Sunday, January 4, 2009

Krayola Kids

Our multi-colored notebooks



Diana West is continuing with her theme of our "Death of the Grown-up" culture where she posts about a school in Kent, England where red is no longer allowed to denote a poor performance. Such bold red marks could be traumatic for the poor students. Hundreds of other schools have done the same.

So, instead of leaving everything a neutral, say, blue, the school administrators at this school go full out and include a myriad of multi-colors to denote good work and "areas that could be improved". No one wants to highlight ba.. um an area that could be improved with a new ink color.

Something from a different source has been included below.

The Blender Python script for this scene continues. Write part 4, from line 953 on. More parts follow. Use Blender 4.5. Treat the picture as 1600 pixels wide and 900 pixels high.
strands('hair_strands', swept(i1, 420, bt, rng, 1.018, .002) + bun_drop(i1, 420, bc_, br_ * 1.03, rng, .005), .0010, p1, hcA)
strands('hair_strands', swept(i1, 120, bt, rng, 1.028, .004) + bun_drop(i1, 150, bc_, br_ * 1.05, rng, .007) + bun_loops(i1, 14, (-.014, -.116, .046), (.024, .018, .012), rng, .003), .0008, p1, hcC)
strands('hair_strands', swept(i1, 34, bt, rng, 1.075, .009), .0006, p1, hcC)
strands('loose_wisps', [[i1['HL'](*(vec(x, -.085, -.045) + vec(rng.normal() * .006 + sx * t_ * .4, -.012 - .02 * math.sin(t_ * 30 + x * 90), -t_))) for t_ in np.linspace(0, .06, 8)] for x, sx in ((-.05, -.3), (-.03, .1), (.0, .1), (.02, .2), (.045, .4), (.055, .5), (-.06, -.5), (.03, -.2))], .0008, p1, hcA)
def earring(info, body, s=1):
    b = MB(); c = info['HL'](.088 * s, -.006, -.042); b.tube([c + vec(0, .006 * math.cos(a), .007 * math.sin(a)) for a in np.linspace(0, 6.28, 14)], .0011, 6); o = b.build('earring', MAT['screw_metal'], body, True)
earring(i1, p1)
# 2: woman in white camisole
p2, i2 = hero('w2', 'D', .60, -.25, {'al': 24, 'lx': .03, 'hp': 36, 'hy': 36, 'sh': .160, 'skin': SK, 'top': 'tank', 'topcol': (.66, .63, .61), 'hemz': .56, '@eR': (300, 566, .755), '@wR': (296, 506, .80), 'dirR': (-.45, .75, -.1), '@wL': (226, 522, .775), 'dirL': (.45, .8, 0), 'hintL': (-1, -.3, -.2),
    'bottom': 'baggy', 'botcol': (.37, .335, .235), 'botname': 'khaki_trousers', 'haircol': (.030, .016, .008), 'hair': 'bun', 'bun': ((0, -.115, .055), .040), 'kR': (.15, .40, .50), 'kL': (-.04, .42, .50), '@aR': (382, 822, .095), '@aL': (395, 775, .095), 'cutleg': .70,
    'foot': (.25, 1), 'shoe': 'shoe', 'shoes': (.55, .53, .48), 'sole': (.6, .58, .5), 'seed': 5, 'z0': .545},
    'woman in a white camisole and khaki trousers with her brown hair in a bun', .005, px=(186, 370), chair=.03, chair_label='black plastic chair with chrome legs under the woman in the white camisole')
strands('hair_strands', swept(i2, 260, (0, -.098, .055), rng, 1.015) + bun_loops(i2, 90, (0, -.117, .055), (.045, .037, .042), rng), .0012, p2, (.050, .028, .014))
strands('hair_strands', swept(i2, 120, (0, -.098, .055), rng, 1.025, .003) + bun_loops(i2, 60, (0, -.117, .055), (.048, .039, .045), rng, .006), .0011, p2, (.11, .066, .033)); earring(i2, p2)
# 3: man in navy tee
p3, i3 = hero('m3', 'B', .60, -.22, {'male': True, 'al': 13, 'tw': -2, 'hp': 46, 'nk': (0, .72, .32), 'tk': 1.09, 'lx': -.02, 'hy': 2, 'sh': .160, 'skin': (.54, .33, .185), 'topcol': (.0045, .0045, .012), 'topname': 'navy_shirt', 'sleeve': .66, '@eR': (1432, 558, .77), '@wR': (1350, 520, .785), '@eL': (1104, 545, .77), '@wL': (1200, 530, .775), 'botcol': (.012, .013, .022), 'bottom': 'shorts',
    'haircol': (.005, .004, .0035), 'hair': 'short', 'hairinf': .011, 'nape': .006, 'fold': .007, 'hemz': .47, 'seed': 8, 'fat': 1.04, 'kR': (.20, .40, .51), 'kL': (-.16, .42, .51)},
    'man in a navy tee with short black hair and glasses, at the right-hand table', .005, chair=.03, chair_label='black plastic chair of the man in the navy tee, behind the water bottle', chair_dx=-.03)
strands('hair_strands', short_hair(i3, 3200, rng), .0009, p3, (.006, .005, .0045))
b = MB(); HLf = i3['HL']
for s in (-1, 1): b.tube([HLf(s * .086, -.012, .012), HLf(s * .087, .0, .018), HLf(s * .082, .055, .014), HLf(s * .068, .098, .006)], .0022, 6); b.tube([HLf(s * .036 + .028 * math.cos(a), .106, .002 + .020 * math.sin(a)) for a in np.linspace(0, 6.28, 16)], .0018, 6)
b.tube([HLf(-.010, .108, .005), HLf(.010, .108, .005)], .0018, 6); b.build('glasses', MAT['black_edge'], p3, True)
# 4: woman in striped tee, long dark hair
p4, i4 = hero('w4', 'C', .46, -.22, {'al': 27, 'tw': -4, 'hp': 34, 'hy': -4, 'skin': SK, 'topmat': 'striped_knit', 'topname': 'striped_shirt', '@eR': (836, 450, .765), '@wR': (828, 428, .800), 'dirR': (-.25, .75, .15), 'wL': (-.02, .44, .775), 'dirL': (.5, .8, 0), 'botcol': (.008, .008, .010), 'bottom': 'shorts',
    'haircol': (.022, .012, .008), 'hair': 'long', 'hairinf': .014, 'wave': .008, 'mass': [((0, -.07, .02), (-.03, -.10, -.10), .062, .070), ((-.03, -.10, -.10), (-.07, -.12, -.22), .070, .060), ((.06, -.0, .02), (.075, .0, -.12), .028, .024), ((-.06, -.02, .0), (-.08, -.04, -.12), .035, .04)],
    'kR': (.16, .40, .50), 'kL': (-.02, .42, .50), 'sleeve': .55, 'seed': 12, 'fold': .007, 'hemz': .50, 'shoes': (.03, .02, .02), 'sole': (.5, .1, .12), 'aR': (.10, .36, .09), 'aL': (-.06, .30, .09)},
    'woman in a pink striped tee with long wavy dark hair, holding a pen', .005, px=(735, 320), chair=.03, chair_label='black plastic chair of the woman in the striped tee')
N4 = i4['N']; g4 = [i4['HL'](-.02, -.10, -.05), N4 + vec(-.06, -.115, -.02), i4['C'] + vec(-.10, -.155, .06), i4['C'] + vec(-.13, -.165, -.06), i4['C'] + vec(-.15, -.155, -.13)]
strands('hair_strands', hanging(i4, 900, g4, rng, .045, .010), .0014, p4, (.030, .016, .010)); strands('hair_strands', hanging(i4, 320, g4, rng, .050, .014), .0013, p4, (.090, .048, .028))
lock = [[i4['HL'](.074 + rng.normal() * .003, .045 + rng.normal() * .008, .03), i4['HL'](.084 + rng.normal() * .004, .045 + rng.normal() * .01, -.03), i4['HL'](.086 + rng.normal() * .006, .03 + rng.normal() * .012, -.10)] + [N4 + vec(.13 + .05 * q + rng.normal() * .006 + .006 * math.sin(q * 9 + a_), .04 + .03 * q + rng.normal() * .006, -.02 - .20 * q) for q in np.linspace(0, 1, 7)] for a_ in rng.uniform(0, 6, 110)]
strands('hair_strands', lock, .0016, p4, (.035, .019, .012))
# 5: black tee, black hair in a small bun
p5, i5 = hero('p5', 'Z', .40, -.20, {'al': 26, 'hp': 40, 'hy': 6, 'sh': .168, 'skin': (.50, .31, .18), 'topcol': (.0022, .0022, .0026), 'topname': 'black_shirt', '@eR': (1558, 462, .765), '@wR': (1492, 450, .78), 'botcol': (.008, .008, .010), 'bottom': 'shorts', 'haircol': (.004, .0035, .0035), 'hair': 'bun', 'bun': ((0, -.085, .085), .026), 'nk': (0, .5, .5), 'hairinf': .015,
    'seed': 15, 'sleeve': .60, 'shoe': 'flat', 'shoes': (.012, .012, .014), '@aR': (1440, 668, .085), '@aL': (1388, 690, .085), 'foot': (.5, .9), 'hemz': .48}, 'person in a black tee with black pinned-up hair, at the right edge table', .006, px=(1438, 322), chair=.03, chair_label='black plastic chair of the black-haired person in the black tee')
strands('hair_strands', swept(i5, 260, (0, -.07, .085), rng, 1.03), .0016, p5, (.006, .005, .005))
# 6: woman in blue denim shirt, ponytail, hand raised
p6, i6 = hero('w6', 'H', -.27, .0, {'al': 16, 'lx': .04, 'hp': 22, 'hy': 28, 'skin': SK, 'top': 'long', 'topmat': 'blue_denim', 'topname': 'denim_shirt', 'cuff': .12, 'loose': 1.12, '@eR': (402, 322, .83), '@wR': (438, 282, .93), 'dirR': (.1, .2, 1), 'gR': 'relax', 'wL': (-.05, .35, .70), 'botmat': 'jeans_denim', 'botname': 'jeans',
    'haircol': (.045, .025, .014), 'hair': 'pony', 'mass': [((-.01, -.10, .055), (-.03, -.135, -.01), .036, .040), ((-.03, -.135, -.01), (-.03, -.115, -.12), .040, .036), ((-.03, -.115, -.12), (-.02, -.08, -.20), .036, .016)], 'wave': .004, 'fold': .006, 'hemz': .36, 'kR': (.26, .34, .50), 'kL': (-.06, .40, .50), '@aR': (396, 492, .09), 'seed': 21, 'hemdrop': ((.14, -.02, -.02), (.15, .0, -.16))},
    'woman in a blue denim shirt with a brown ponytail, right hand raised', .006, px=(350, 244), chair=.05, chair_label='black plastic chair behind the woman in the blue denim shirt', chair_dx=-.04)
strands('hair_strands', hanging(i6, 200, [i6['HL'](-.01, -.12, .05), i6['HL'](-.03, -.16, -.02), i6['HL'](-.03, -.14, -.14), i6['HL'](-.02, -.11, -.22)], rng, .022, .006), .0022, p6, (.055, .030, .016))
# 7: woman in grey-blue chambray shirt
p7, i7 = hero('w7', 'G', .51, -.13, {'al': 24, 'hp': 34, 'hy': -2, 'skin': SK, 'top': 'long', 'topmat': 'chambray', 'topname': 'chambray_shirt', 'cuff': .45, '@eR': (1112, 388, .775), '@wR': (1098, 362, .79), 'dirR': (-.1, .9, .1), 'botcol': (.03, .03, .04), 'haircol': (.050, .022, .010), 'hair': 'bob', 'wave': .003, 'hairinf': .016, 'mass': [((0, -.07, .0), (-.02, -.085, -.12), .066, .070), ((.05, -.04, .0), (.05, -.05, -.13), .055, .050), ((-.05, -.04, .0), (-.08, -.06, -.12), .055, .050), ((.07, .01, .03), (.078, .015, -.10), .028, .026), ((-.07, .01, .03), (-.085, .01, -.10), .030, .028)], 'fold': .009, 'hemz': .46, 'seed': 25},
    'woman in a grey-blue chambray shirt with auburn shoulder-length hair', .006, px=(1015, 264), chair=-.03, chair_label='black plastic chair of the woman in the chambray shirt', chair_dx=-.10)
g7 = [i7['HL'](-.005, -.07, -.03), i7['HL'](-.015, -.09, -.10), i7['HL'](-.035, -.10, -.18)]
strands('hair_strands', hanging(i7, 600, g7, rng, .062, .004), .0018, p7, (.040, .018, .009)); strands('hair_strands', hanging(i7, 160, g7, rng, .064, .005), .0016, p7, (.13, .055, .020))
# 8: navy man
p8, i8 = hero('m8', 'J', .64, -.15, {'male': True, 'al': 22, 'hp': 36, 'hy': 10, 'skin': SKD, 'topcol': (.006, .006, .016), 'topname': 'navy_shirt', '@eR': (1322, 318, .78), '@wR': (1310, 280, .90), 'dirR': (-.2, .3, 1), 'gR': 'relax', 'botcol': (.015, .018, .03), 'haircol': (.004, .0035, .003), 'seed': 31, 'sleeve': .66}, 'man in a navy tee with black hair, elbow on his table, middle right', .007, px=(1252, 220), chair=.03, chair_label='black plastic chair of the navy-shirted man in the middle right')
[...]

Well that could be problematic, since then the chosen color (say, green) could be the new red. So now students would be traumatized by green! So the question is, how will the student realize that his work is ba..um an area that could be improved? Do various colors have varying degrees of good to areas that could be improved? No, we're still back at square one, or even worse - there could be more colors to traumatize over!

Oh, let the teachers just give all this grading thing up and color in things they just feel like, with nice comments and smilies to go with it.

In fact that is just what is happening in the design field - crayola colors and stick figures.

An informal survey I did of companies which stressed their diversity and multiculturalism showed these strange stick-figure logos, with an array of bright, primary colors. All is equal, and equally infantilized in this cheerful, colorful world. There is no better or worse, no gradations of superiority or inferiority. No right or wrong, no good or bad.

Well, there is bad. We are regressing, and many of us are just not realizing it. As Diana West says, multiculturalism has an infantilizing effect because it requires us to repress our logic. Designers, in their desire to include everyone, and insult no-one, have had to repress their designing logic and come-up with the the saving grace of the generic stick figure and the primary palate. Red is not really an Indian, as black isn't a, well, a real black person. I mean, has anyone ever seen a green person? So what we get is the diversity without the specificity.

But, wait, someone forgot this one. Don't these stick-figures discriminate against the fat-challenged? (Can I even say "fat" these days!).